** start **

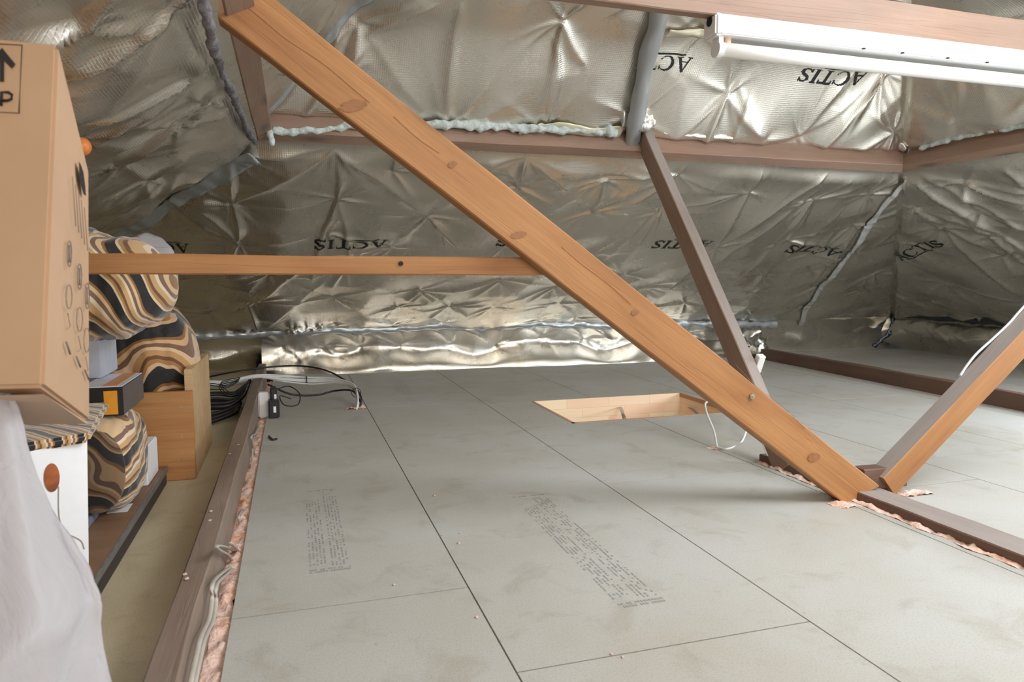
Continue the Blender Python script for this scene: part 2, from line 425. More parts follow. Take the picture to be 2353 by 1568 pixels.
uright = Slope('right', 2.32, [(3.08, 3.04, zz(.78)), (3.08, YBACK, zz(.78)), (1.485, YBACK, zz(1.5775)), (1.485, 1.445, zz(1.5775))], 19, DR)

main.setup([(530,352),(535,467),(548,559),(572,691),(584,762),(767,339),(774,453),(983,496),(765,682),(963,664),(1210,360),(1191,430),(1358,484),
    (1388,409),(1519,486),(1558,402),(1644,567),(1721,440),(1149,642),(1130,705),(1284,695),(1161,560),(1572,695),(1730,670),(1867,456),(1809,551),(1832,708),(1986,663),(1960,520),(900,390),(400,455),(430,640)],
    [((535,467),(388,448),.013,.016),((535,467),(770,345),.012,.02),((548,559),(395,465),.012,.022),((770,345),(980,492),.013,.026),((774,453),(715,640),.011,.014),
     ((774,453),(800,590),.010,.014),((572,700),(720,590),.012,.02),((590,762),(745,640),.012,.03),((590,762),(570,700),.012,.012),((535,352),(700,345),.010,.014),
     ((535,467),(545,555),.012,.012),((535,467),(530,360),.012,.012),
     ((1644,567),(1915,388),.013,.020),((1640,600),(1880,430),.010,.02),((1721,440),(1760,375),.010,.012),((1644,567),(1721,445),.010,.014),((1700,640),(1860,460),.008,.014),
     ((1380,600),(1512,480),.009,.025),((1210,362),(1310,430),.012,.02),((1210,362),(1190,425),.012,.014),((1388,409),(1358,480),.012,.012),((1290,395),(1480,400),.010,.02),
     ((1400,640),(1519,486),.008,.018),((1500,690),(1640,570),.008,.02),((1740,640),(1930,480),.008,.014),((1730,670),(1830,705),.010,.014),((1300,640),(1440,520),.008,.02),
     ((1870,640),(2060,430),.010,.012),((1800,560),(1870,458),.009,.012),((983,496),(1050,560),.010,.012),((983,496),(1020,560),.009,.010)])
left.setup([(443,168),(479,232),(389,25),(178,57),(403,282)], [((443,168),(180,275),.014,.014),((389,25),(140,155),.014,.014),((443,180),(200,330),.010,.018),((403,282),(230,400),.008,.014),
     ((360,420),(220,500),.008,.014),((480,60),(443,168),.014,.02),((300,20),(0,90),.010,.012)], 0.4)
right.setup([(2107,474),(2079,557),(2048,589),(2256,484),(2308,541),(2172,652),(2137,692),(2160,519)],
    [((2107,410),(2353,600),.012,.02),((2120,400),(2353,520),.012,.018),((2107,474),(2175,530),.012,.014),((2175,530),(2353,680),.010,.014),((2107,410),(2310,541),.012,.016),
     ((2120,400),(2353,460),.010,.018),((2310,380),(2353,420),.012,.02),((2085,430),(2085,560),.010,.016),((2172,652),(2353,690),.008,.012),((2079,557),(2048,589),.012,.014)])
umain.setup([(824,42),(1021,205),(771,108),(1022,204),(1293,45),(1247,210),(1672,175),(1837,243),(2032,163),(2056,243),(1806,323),(625,250),(1230,285),(1610,290)],
    [((1021,205),(1060,0),.014,.022),((1293,45),(1230,200),.010,.03),((1293,45),(1340,120),.012,.02),((1672,176),(1760,235),.013,.022),((1760,240),(1837,243),.012,.018),
     ((1806,323),(2030,168),.015,.022),((1806,323),(2056,243),.014,.024),((1672,176),(1590,290),.012,.02),((1837,243),(1960,160),.010,.02),((1806,323),(1700,170),.008,.02),
     ((824,42),(790,130),.013,.02),((1021,205),(950,195),.01,.012),((1247,210),(1060,285),.010,.02),((1247,210),(1240,280),.012,.014),((640,260),(720,190),.012,.014),
     ((2056,243),(2195,211),.010,.014),((1022,206),(1018,280),.010,.008),((1720,180),(1660,290),.008,.016),((1021,205),(1200,250),.006,.02),((850,60),(1000,0),.009,.02)], 0.4)
uleft.setup([], [], 0.4); uright.setup([(2195,211)], [], 0.4)
main.build('wall_back', 0.0095, M['foil'])
left.build('wall_left', 0.014, M['foil'])
right.build('wall_right', 0.0125, M['foil'])
c_ = umain.build('ceiling', 0.0095, M['foil'])
o = uleft.build('ceiling_left_slope', 0.02, M['foil']); o.name = 'ceiling.001'
o = uright.build('ceiling_right_slope', 0.016, M['foil']); o.name = 'ceiling.002'

# gable behind the viewer and closed eaves
g = mesh('wall_front', [(-2.0, YBACK, -.05), (5.0, YBACK, -.05), (5.0, YBACK, .3), (1.485, YBACK, 2.3), (-2.0, YBACK, .3), (-2.0, YBACK-.1, -.05), (5.0, YBACK-.1, -.05), (5.0, YBACK-.1, .3), (1.485, YBACK-.1, 2.3), (-2.0, YBACK-.1, .3)],
         [(0,1,2,3,4), (9,8,7,6,5), (0,5,6,1), (1,6,7,2), (2,7,8,3), (3,8,9,4), (4,9,5,0)])
tag(link('wall_front', g, M['plaster']), kind='structure')

# ------------------------------------------------------------------ skirts of loose foil below the eaves tape
def skirt(name, x0, x1, yb, ybase, seed, label, along='X', step=0.011, bulge=0.07, amp=1.0, mat='foil', lift=None, pins=None, curl=.07):
    rng = np.random.RandomState(seed)
    nu = int(abs(x1-x0)/step); nv = 34
    U, V = np.meshgrid(np.linspace(0, 1, nu+1), np.linspace(0, 1, nv+1))
    X = x0+(x1-x0)*U
    top = 0.30
    wob = 0.012*np.sin(X*4.1+seed)+0.008*np.sin(X*9.7+1)+0.005*np.sin(X*23)
    Yt = yb-0.01; Yb = ybase(X)+wob
    Y = Yt+curl*np.sin(math.pi*np.minimum(V*1.15, 1)*.75) - bulge*np.sin(math.pi*V)*(0.6+0.4*np.sin(X*3.3+seed)**2)
    V0 = .52+.10*np.sin(X*5.3+seed)+.06*np.sin(X*13+2*seed)
    Y = Y*(1-smooth((V-V0)/(1-V0)))+Yb*smooth((V-V0)/(1-V0))
    Z = top*(1-V)+.018*np.sin(V*math.pi)*np.sin(X*7+seed)
    if lift is not None: Z = Z+lift(X)*V
    # pinned relief
    H = np.zeros_like(X); D = np.full(X.shape, 9.)
    S = V*0.36
    P, FO = [], []
    x = min(x0, x1)+.12
    while x < max(x0, x1):
        py = rng.uniform(.13, .21); P.append((x, py))
        FO.append((x-rng.uniform(.16, .34), .02, x, py, rng.uniform(.008, .016), rng.uniform(.012, .024)))
        FO.append((x+rng.uniform(-.03, .03), .02, x, py, .007, .010)); FO.append((x, py, x+rng.uniform(.1, .28), .33, rng.uniform(.006, .014), rng.uniform(.010, .02)))
        if rng.rand() < .6: P.append((x+rng.uniform(.08, .16), rng.uniform(.24, .29)))
        if rng.rand() < .5: FO.append((x, py, x+rng.uniform(.15, .3), py+rng.uniform(-.03, .05), .010, .012))
        x += rng.uniform(.24, .36)
    for (px, py) in P:
        m = (np.abs(X-px) < .35)
        dx, dy = X[m]-px, S[m]-py; r = np.hypot(dx, dy)+1e-6; th = np.arctan2(dy, dx); D[m] = np.minimum(D[m], r)
        g = np.zeros_like(r)
        for _ in range(rng.randint(5, 9)):
            phi = rng.uniform(0, 6.28); R = rng.uniform(.04, .12); da = np.abs(np.angle(np.exp(1j*(th-phi))))*r
            g += rng.uniform(.5, 1)*np.exp(-da/(.07*r+.003))*np.exp(-(r/R)**1.3)*(r/(r+.012))
        H[m] += .011*g-.016*np.exp(-r/.012)
    H += .030*(1-np.exp(-(D/.14)**2))
    for (ax, ay, bx, by, am, w) in FO:
        d = np.array([bx-ax, by-ay]); L = np.hypot(*d); d /= L
        m = (X > min(ax, bx)-.1) & (X < max(ax, bx)+.1)
        u = ((X[m]-ax)*d[0]+(S[m]-ay)*d[1])/L; sn = np.sin(math.pi*np.clip(u, 0, 1)); v = -(X[m]-ax)*d[1]+(S[m]-ay)*d[0]+.03*sn
        H[m] += am*sn**.7*np.exp(-np.where(v > 0, v/(w*1.8), -v/(w*.8)))
    H = H*amp*smooth(V/.08)*(1-.75*smooth((V-.85)/.15))
    Y = Y-H*.8; Z = np.where(V > .985, -.004, np.maximum(Z-H*.25, .003))
    Q = np.stack([X, Y, Z], -1).reshape(-1, 3)
    if along == 'Y':   # swap: the skirt of the right-hand eaves runs along Y
        Q = Q[:, [1, 0, 2]]
    idx = np.arange(len(Q)).reshape(nv+1, nu+1)
    F = np.stack([idx[:-1, :-1], idx[1:, :-1], idx[1:, 1:], idx[:-1, 1:]], -1).reshape(-1, 4)
    me = mesh(name, Q, [tuple(int(i) for i in f) for f in F], True)
    uv = me.uv_layers.new(name='UVMap'); co = np.stack([X.ravel(), S.ravel()], -1)
    uv.data.foreach_set('uv', co[[l.vertex_index for l in me.loops]].ravel())
    return tag(link(name, me, M[mat]), label, 'foil insulation')

def base_main(X): return 4.76+0.09*smooth((0.4-X)/.7)-0.05*smooth((X-1.0)/.8)+.10*smooth((X-2.9)/.6)
skirt('foil_skirt', -0.20, 3.45, 4.85, base_main, 2, 'crumpled shiny foil skirt lying on the chipboard below the long tape seam', bulge=.03, lift=lambda X: 0.05*smooth((X-2.7)/.7))
skirt('foil_skirt', -1.9, -0.17, 4.85, lambda X: 5.10+0*X, 4, 'smooth dark foil skirt behind the cable bundle at far left', bulge=.01, amp=.4)
skirt('foil_skirt', 3.42, 5.05, 4.85, lambda X: 5.02+0*X, 6, 'loose foil ending behind the brown joist in the far corner', bulge=.02, amp=.5)
skirt('foil_skirt', 4.86, -3.1, 4.92, lambda X: 5.02+0*X, 7, 'puffed gold-tinged foil skirt below the black tape at right', along='Y', bulge=.17, amp=1.4, step=.014)

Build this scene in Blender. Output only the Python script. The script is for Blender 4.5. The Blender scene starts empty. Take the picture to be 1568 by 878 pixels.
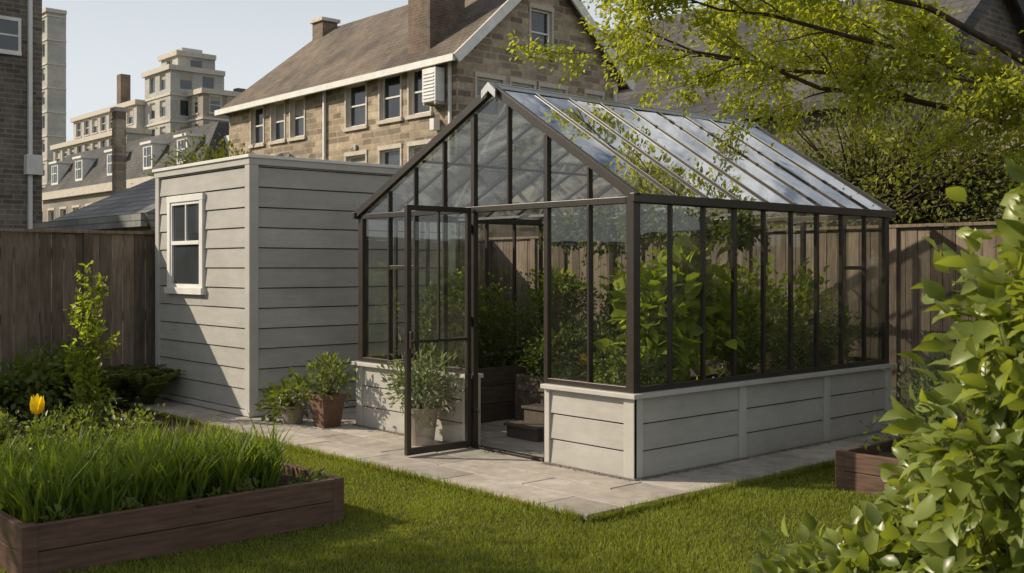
import bpy, bmesh, math, random
import numpy as np
from mathutils import Vector
random.seed(7); rng=np.random.default_rng(7)
scene=bpy.context.scene
scene.view_settings.view_transform='Standard'; scene.view_settings.look='None'; scene.view_settings.exposure=0

# ------------------------------------------------------------ materials
def newmat(name):
    m=bpy.data.materials.new(name); m.use_nodes=True
    nt=m.node_tree; nt.nodes.clear()
    out=nt.nodes.new('ShaderNodeOutputMaterial')
    return m,nt,out
def ramp(nt,fac,stops):
    r=nt.nodes.new('ShaderNodeValToRGB')
    el=r.color_ramp.elements
    el[0].position=stops[0][0]; el[0].color=(*stops[0][1],1)
    el[1].position=stops[-1][0]; el[1].color=(*stops[-1][1],1)
    for p,c in stops[1:-1]:
        e=el.new(p); e.color=(*c,1)
    nt.links.new(fac,r.inputs[0]); return r.outputs[0]
def mixc(nt,fac,a,b,mode='MIX'):
    n=nt.nodes.new('ShaderNodeMix'); n.data_type='RGBA'; n.blend_type=mode
    for s,v in ((0,fac),(6,a),(7,b)):
        if isinstance(v,(int,float)): n.inputs[s].default_value=v
        elif isinstance(v,tuple): n.inputs[s].default_value=(*v,1)
        else: nt.links.new(v,n.inputs[s])
    return n.outputs[2]
def pos(nt,scale=(1,1,1)):
    g=nt.nodes.new('ShaderNodeNewGeometry'); mp=nt.nodes.new('ShaderNodeMapping')
    mp.inputs['Scale'].default_value=scale; nt.links.new(g.outputs['Position'],mp.inputs[0]); return mp.outputs[0]
def noise(nt,scale,vec=None,detail=5,rough=.6,dist=0):
    n=nt.nodes.new('ShaderNodeTexNoise'); n.inputs['Scale'].default_value=scale
    n.inputs['Detail'].default_value=detail; n.inputs['Roughness'].default_value=rough; n.inputs['Distortion'].default_value=dist
    nt.links.new(vec if vec is not None else pos(nt),n.inputs['Vector']); return n.outputs[0]
def attr(nt,name='rnd'):
    a=nt.nodes.new('ShaderNodeAttribute'); a.attribute_name=name; return a.outputs['Fac']
def bsdf(nt,out,col,rough=.6,spec=.4,metal=0,bump=None,bs=.3,bd=.01):
    b=nt.nodes.new('ShaderNodeBsdfPrincipled')
    if isinstance(col,tuple): b.inputs['Base Color'].default_value=(*col,1)
    else: nt.links.new(col,b.inputs['Base Color'])
    if isinstance(rough,(int,float)): b.inputs['Roughness'].default_value=rough
    else: nt.links.new(rough,b.inputs['Roughness'])
    b.inputs['Specular IOR Level'].default_value=spec; b.inputs['Metallic'].default_value=metal
    if bump is not None:
        bn=nt.nodes.new('ShaderNodeBump'); bn.inputs['Strength'].default_value=bs; bn.inputs['Distance'].default_value=bd
        nt.links.new(bump,bn.inputs['Height']); nt.links.new(bn.outputs[0],b.inputs['Normal'])
    nt.links.new(b.outputs[0],out.inputs[0]); return b

def mat_simple(name,col,rough=.6,var=.25,nscale=6,spec=.4,metal=0,stretch=(1,1,1),bs=.2,randvar=.3,stain=0):
    m,nt,out=newmat(name)
    n=noise(nt,nscale,pos(nt,stretch))
    lo=tuple(c*(1-var) for c in col); hi=tuple(min(1,c*(1+var)) for c in col)
    c=ramp(nt,n,[(.3,lo),(.7,hi)])
    a=attr(nt)
    c2=mixc(nt,1.0,c,ramp(nt,a,[(0,(1-randvar,)*3),(1,(1,1,1))]),'MULTIPLY')
    if stain:
        n3=noise(nt,1.4,detail=7,rough=.7); c2=mixc(nt,stain,c2,ramp(nt,n3,[(.35,(.62,.60,.56)),(.62,(1.05,1.05,1.05))]),'MULTIPLY')
    bsdf(nt,out,c2,rough,spec,metal,n,bs,.004); return m

def mat_leaf(name,dark,light,trans=.35,rough=.45,spec=.35,nscale=2.0,tcol=(2.0,1.9,.7)):
    m,nt,out=newmat(name)
    a=attr(nt); n=noise(nt,nscale,detail=2)
    s=nt.nodes.new('ShaderNodeMath'); s.operation='ADD'
    h=nt.nodes.new('ShaderNodeMath'); h.operation='MULTIPLY_ADD'; h.inputs[1].default_value=.6; h.inputs[2].default_value=0
    nt.links.new(a,h.inputs[0])
    h2=nt.nodes.new('ShaderNodeMath'); h2.operation='MULTIPLY_ADD'; h2.inputs[1].default_value=.9; h2.inputs[2].default_value=-.22
    nt.links.new(n,h2.inputs[0])
    nt.links.new(h.outputs[0],s.inputs[0]); nt.links.new(h2.outputs[0],s.inputs[1])
    c=ramp(nt,s.outputs[0],[(0.05,dark),(.85,light)])
    b=nt.nodes.new('ShaderNodeBsdfPrincipled'); nt.links.new(c,b.inputs['Base Color'])
    b.inputs['Roughness'].default_value=rough; b.inputs['Specular IOR Level'].default_value=spec
    t=nt.nodes.new('ShaderNodeBsdfTranslucent')
    tc=mixc(nt,1.0,c,tcol,'MULTIPLY'); nt.links.new(tc,t.inputs[0])
    mx=nt.nodes.new('ShaderNodeMixShader'); mx.inputs[0].default_value=trans
    nt.links.new(b.outputs[0],mx.inputs[1]); nt.links.new(t.outputs[0],mx.inputs[2]); nt.links.new(mx.outputs[0],out.inputs[0])
    return m

def mat_stone(name,c1,c2,mortar,bw=.55,bh=.22,ms=.02,var=.5):
    m,nt,out=newmat(name)
    g=nt.nodes.new('ShaderNodeNewGeometry'); sp=nt.nodes.new('ShaderNodeSeparateXYZ'); nt.links.new(g.outputs['Position'],sp.inputs[0])
    ad=nt.nodes.new('ShaderNodeMath'); ad.operation='ADD'; nt.links.new(sp.outputs[0],ad.inputs[0]); nt.links.new(sp.outputs[1],ad.inputs[1])
    cb=nt.nodes.new('ShaderNodeCombineXYZ'); nt.links.new(ad.outputs[0],cb.inputs[0]); nt.links.new(sp.outputs[2],cb.inputs[1])
    br=nt.nodes.new('ShaderNodeTexBrick'); nt.links.new(cb.outputs[0],br.inputs['Vector'])
    br.inputs['Scale'].default_value=1; br.inputs['Brick Width'].default_value=bw; br.inputs['Row Height'].default_value=bh
    br.inputs['Mortar Size'].default_value=ms; br.inputs['Mortar Smooth'].default_value=.3; br.inputs['Bias'].default_value=0
    br.offset=.5; br.squash=1.4; br.squash_frequency=3
    br.inputs['Color1'].default_value=(*c1,1); br.inputs['Color2'].default_value=(*c2,1); br.inputs['Mortar'].default_value=(*mortar,1)
    n=noise(nt,.35); n2=noise(nt,5)
    c=mixc(nt,1.0,br.outputs[0],ramp(nt,n,[(.3,(1-var,)*3),(.7,(1.15,1.12,1.05))]),'MULTIPLY')
    c=mixc(nt,.6,c,ramp(nt,n2,[(.3,(.6,.6,.6)),(.7,(1.25,1.22,1.15))]),'MULTIPLY')
    bsdf(nt,out,c,.9,.2,0,br.outputs['Fac'],.4,-.03); return m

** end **

**What is asked**. Give again, word for word, every line from the top of the data through the line with "zz(1.5775))], 19, DR)", both ends included, and exclude the pictures.

**Exercise output**.
Continue the Blender Python script for this scene: part 2, from line 425. More parts follow. Take the picture to be 2353 by 1568 pixels.
uright = Slope('right', 2.32, [(3.08, 3.04, zz(.78)), (3.08, YBACK, zz(.78)), (1.485, YBACK, zz(1.5775)), (1.485, 1.445, zz(1.5775))], 19, DR)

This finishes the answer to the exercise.